▶ **INSTRUCTIONS TO FOLLOW**: In the records below, find the line that contains "Continue the Blender" and the line that contains "m_ins = mat('insulator_brown', G4(.04,.02,.015), .3)". Set down exactly those lines and every line between them, and nothing more.

▶ **MATERIALS PROVIDED**:
================================

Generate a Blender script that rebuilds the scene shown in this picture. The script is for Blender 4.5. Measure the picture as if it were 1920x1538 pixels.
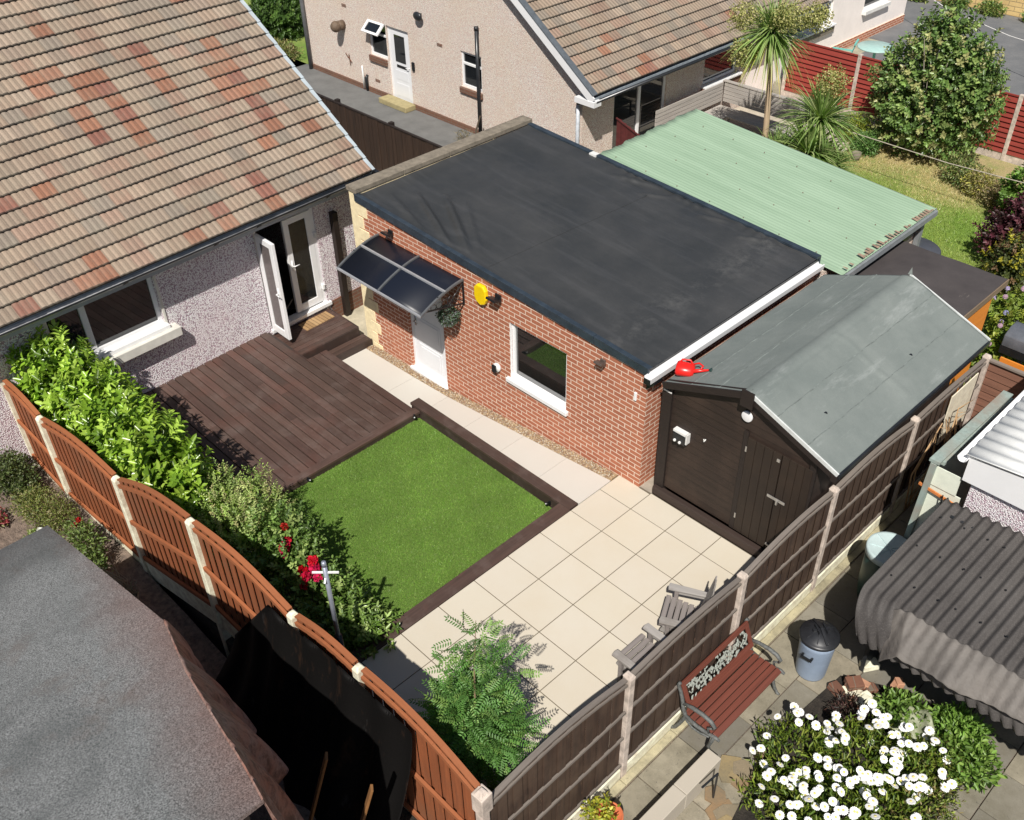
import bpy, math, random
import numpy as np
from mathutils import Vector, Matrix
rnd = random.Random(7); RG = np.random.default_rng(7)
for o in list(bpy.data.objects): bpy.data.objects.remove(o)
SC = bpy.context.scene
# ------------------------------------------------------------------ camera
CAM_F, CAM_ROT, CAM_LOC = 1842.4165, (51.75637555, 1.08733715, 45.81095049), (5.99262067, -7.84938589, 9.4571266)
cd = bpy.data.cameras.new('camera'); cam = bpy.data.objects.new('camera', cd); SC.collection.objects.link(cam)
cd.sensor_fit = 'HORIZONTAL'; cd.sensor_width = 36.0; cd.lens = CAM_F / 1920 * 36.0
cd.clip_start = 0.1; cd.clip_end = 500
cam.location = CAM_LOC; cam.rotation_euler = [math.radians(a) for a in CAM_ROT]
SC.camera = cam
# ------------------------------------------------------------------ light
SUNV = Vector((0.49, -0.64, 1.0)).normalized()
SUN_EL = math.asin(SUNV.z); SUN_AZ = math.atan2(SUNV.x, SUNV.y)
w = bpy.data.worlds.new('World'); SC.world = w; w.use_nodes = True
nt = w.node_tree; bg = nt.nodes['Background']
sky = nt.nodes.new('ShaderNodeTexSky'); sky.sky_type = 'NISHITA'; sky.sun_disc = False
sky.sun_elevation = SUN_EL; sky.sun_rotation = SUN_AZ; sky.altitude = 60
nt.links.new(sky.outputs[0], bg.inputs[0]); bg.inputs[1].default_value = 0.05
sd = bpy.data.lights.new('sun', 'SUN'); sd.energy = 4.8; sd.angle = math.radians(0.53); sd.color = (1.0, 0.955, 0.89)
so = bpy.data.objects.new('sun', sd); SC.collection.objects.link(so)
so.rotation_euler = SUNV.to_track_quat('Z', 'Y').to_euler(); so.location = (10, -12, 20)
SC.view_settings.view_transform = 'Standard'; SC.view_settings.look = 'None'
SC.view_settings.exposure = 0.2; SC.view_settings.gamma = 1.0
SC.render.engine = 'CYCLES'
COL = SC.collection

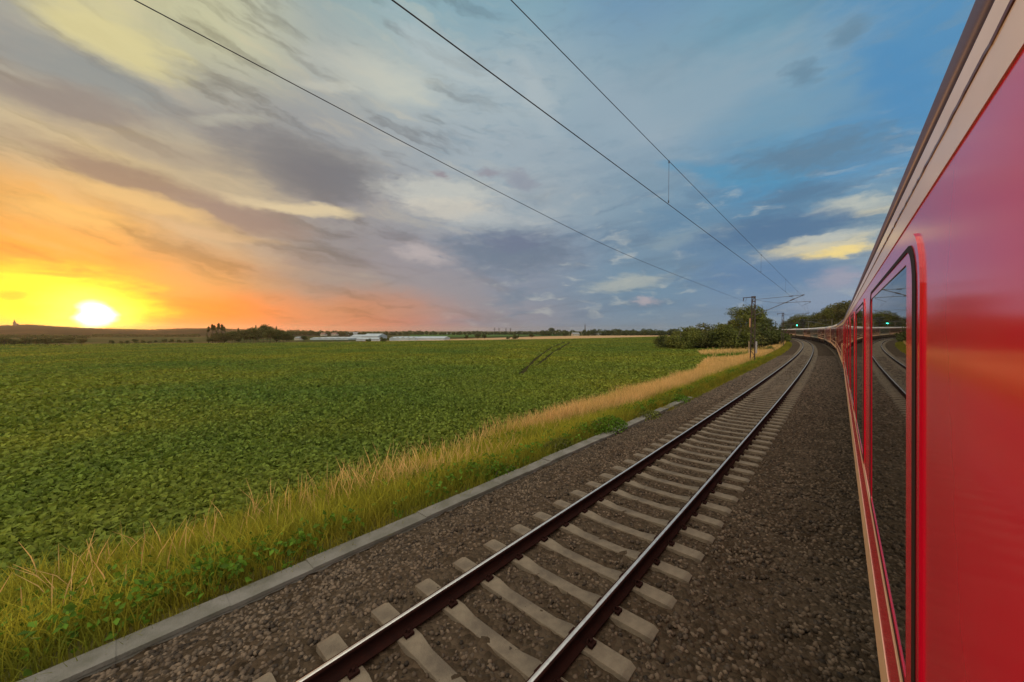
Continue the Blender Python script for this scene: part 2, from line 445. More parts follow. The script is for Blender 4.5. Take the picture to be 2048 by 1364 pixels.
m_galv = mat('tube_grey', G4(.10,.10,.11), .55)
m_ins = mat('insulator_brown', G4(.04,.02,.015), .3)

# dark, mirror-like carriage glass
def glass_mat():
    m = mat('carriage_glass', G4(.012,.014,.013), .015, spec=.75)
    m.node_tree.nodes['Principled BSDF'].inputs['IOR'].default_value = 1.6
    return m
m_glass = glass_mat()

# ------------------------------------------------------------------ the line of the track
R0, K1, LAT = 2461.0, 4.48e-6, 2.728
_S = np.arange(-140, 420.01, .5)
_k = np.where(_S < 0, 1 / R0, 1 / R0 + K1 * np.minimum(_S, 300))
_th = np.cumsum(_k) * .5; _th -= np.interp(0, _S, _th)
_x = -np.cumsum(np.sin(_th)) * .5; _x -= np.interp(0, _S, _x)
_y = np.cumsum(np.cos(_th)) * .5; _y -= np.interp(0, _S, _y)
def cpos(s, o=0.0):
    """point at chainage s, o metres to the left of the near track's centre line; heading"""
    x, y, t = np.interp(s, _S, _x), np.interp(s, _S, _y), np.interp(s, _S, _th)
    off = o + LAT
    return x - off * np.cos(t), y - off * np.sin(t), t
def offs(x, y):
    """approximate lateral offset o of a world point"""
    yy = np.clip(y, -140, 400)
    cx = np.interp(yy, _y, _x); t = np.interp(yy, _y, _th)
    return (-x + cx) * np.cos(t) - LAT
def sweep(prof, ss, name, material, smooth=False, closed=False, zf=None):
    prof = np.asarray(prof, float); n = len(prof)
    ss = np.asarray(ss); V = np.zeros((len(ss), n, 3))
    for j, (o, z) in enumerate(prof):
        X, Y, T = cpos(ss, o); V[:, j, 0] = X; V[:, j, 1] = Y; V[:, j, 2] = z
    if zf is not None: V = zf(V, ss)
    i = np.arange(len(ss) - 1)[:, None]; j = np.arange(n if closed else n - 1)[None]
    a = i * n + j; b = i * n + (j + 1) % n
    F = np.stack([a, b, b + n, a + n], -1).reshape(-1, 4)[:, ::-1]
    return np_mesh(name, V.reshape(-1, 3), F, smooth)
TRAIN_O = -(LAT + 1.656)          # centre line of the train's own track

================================

▶ **EXERCISE RESPONSE**:
Continue the Blender Python script for this scene: part 2, from line 445. More parts follow. The script is for Blender 4.5. Take the picture to be 2048 by 1364 pixels.
m_galv = mat('tube_grey', G4(.10,.10,.11), .55)
m_ins = mat('insulator_brown', G4(.04,.02,.015), .3)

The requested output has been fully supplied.